Corbyn does provide a real prospect of change for many people in education though. He represents a major class struggle within the labour movement at the moment. If Corbyn and the ordinary people he represents are successful then we could see, for the first time, establishment power structures in the UK containing a real representation of the UK population – people who were educated in state comprehensives, people whose children are in further education, people who know what it’s like to grow up in working class households and among these a representative proportion of all oppressed groups within society.

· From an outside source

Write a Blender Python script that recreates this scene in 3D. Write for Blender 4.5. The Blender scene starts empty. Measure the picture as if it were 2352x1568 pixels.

Whether the new and more representative labour movement could then lead a societal transformation from parliament is a different question but, with more and more organisations, even the IMF, discrediting austerity, it is hard to imagine that it wouldn’t at least herald an end to the latest round of attacks on ordinary people and education.

There is much to do, from organising and gathering support within our own institutions, to taking action through protests, boycotts, strikes and other means, to working as part of the wider national and international movements against austerity in all facets of society. We, as students, have the creativity, drive and optimism to build a better future and we must bring these qualities to the heart of the anti-austerity movement.